Strategic Development

In 1998 at age 13, I first thought about the design of the robot. Solar power fascinated me. I had a panel on my parent’s balcony where I measured decline in energy production due to dirt. People thought I was on the wrong track building my robot as market volume was very limited back then. However, I continued working and developed many mechanisms, such as the drive design, which is key to building a low-weight, effective machine. I was contacted early on by a journalist who liked the idea of reporting on a teenager so focused on solving this particular problem. I also had the opportunity of gaining internship positions with some of Germany’s well-known technology companies, which have supported me and that continue to support me with various parts and know-how.

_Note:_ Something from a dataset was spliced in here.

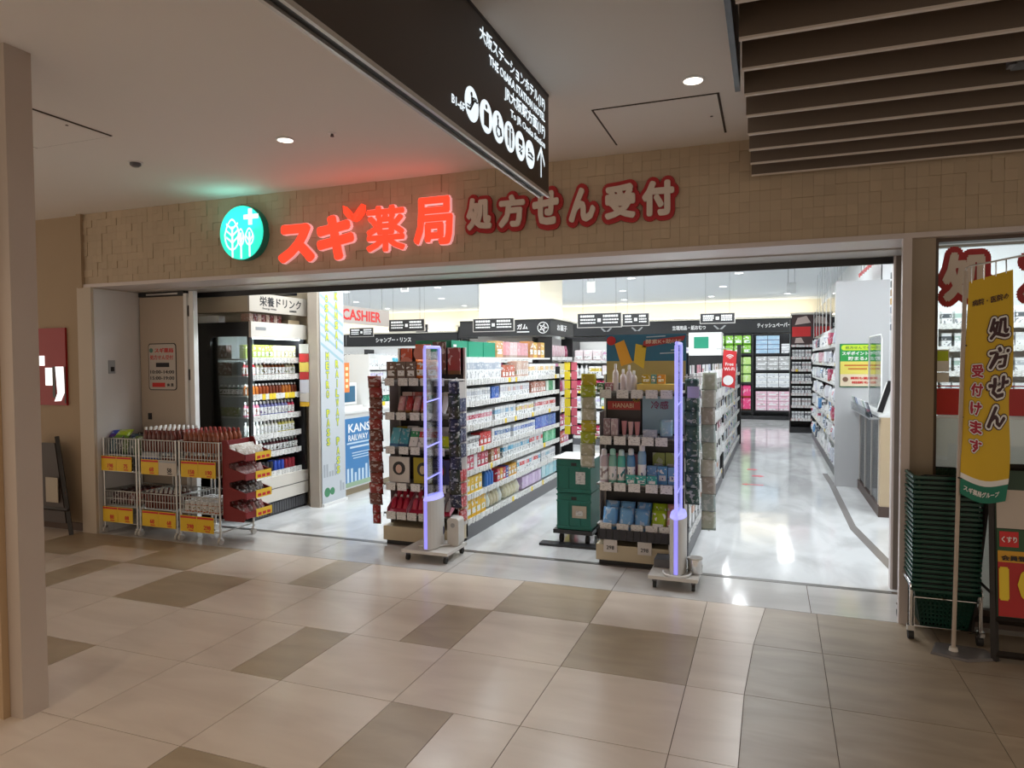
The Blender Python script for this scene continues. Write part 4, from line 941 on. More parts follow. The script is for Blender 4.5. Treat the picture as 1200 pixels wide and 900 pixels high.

Today, I am contacted regularly by solar companies from around the world, which makes continuing with the development of Solarbrush all worthwhile after such a long time. Already in 2013, I have had some exciting opportunities. At the World Future Energy Summit in January, I presented my robot to highly interested, potential customers. Then in March, I felt honored to travel to Silicon Valley, a trip that was part of my prize from the Hy! Berlin Award. It was an adventure I’ll never forget as I met with top managers of solar industry companies, IT giants and many other valuable potential partners and investors. I also enjoyed comparing the Silicon Valley scene to London, where I stayed a few days before finally making my way back to Berlin.

As soon as I finish the long-term testing of Solarbrush in target regions, most likely the Near East, I will be ready to sit down with investors to get partners onboard. I have always tried to keep Solarbrush a one-man-show while the device was not 100 percent market ready. But now the time has come to commence and grow or, as one journalist put it, “to build a fleet of robots to fight global warming.”